Robert-Francois Damiens has a tough day
On this day in 1757 the unsuccessful regicide Robert-François Damiens was executed. Damiens was a simple man from Arras who attacked the French King Louis XV, inflicting a superficial wound. For this perceived heinous crime, he was sentenced to be drawn and quartered in the Place de Grève, Paris.
On the morning of his execution he said ‘la journée sera rude’ (today will be tough) and he was right. After first being tortured with red hot pincers he was then pulled apart by four horses attached to his arms and legs; his truncated body was finally burnt at the stake.

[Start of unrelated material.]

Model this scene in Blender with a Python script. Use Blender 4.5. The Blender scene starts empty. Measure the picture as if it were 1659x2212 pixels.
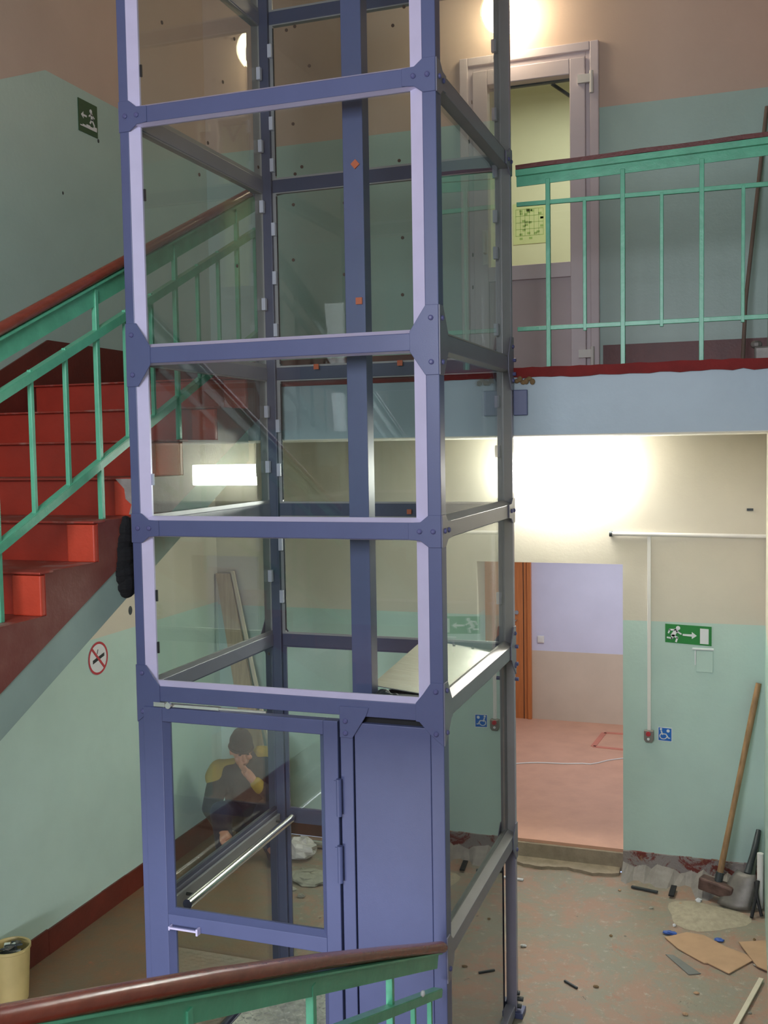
import bpy, bmesh, math, random
from mathutils import Vector, Matrix
random.seed(7)
SC = bpy.context.scene
COL = SC.collection

def lin(c):
    c = c / 255.0
    return c / 12.92 if c <= 0.04045 else ((c + 0.055) / 1.055) ** 2.4
def rgb(r, g, b): return (lin(r), lin(g), lin(b), 1.0)

# ------------------------------------------------------------------ camera
def make_camera():
    x, y, z, yaw, pit, rol, f = 2.51852, -3.88231, 3.00903, -0.335801, -0.0624804, -0.016322, 2234.38
    fwd = Vector((math.sin(yaw) * math.cos(pit), math.cos(yaw) * math.cos(pit), math.sin(pit)))
    r = Vector((math.cos(yaw), -math.sin(yaw), 0)); u = r.cross(fwd)
    r2 = r * math.cos(rol) + u * math.sin(rol); u2 = -r * math.sin(rol) + u * math.cos(rol)
    cam = bpy.data.cameras.new('camera'); o = bpy.data.objects.new('camera', cam); COL.objects.link(o)
    cam.sensor_fit = 'HORIZONTAL'; cam.sensor_width = 36.0; cam.lens = f / 1659.0 * 36.0
    cam.clip_start = 0.02; cam.clip_end = 100
    m = Matrix((r2, u2, -fwd)).transposed().to_4x4(); m.translation = (x, y, z)
    o.matrix_world = m; SC.camera = o
make_camera()

# ------------------------------------------------------------------ view, world, lights
SC.view_settings.view_transform = 'Standard'
SC.view_settings.look = 'None'
SC.view_settings.gamma = 1.0
SC.view_settings.use_curve_mapping = False
SC.view_settings.exposure = 0.0
W = bpy.data.worlds.new('world'); SC.world = W; W.use_nodes = True
W.node_tree.nodes['Background'].inputs[0].default_value = rgb(190, 205, 235)
W.node_tree.nodes['Background'].inputs[1].default_value = 1.0

def area(name, loc, target, sx, sy, power, color):
    l = bpy.data.lights.new(name, 'AREA'); l.shape = 'RECTANGLE'; l.size = sx; l.size_y = sy
    l.energy = power; l.color = color
    o = bpy.data.objects.new(name, l); COL.objects.link(o); o.location = loc
    o.rotation_euler = (Vector(target) - Vector(loc)).to_track_quat('-Z', 'Y').to_euler()
    return o
# daylight through the stair window behind the camera
area('window_daylight', (1.35, -4.93, 3.95), (1.1, 1.0, 2.9), 1.7, 1.5, 175, (0.90, 0.91, 1.0))
# daylight through the entrance glazing under the mid landing
area('entrance_daylight', (0.6, -4.9, 0.95), (0.4, 3.0, 1.0), 2.8, 0.7, 230, (0.90, 0.91, 1.0))
# ceiling lights of the rooms beyond
area('corridor_light', (1.3, 5.3, 2.5), (1.3, 5.3, 0), 0.9, 1.2, 30, (0.93, 0.96, 1.0))
area('upper_room_light', (1.2, 4.8, 6.3), (1.2, 4.8, 3), 1.2, 1.2, 42, (1.0, 0.97, 0.80))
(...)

This appalling event, viewed by thousands, may have led to some of the dreadful cruelties that occurred later during the Revolution. Maximilien Robespierre, infamous for the 1793 ‘Reign of Terror’, also came from Arras. The horror of Damiens’ death is reminiscent of the grimness found sometimes in a Greek tragedy. Here is an excerpt from Aeschylus’ Oresteia, where Electra is speaking about the murder of her father, Agamemnon and revenge:
What they did to his body
They did to my spirit and heart.
They flung him out like a dead dog
To rot in the sun.
If Agamemnon’s severed head could have sobbed,
That was how I laughed.
Insane with grief.
If you want to know what grief means
Remember me.
Chorus: Now let your will, like your grief,
Be stronger than life.
The past is stronger than life –
Nothing can alter it.
Today I will try to face each day with courage. Some days will be tough, but not as tough as this day was for Robert-François Damiens.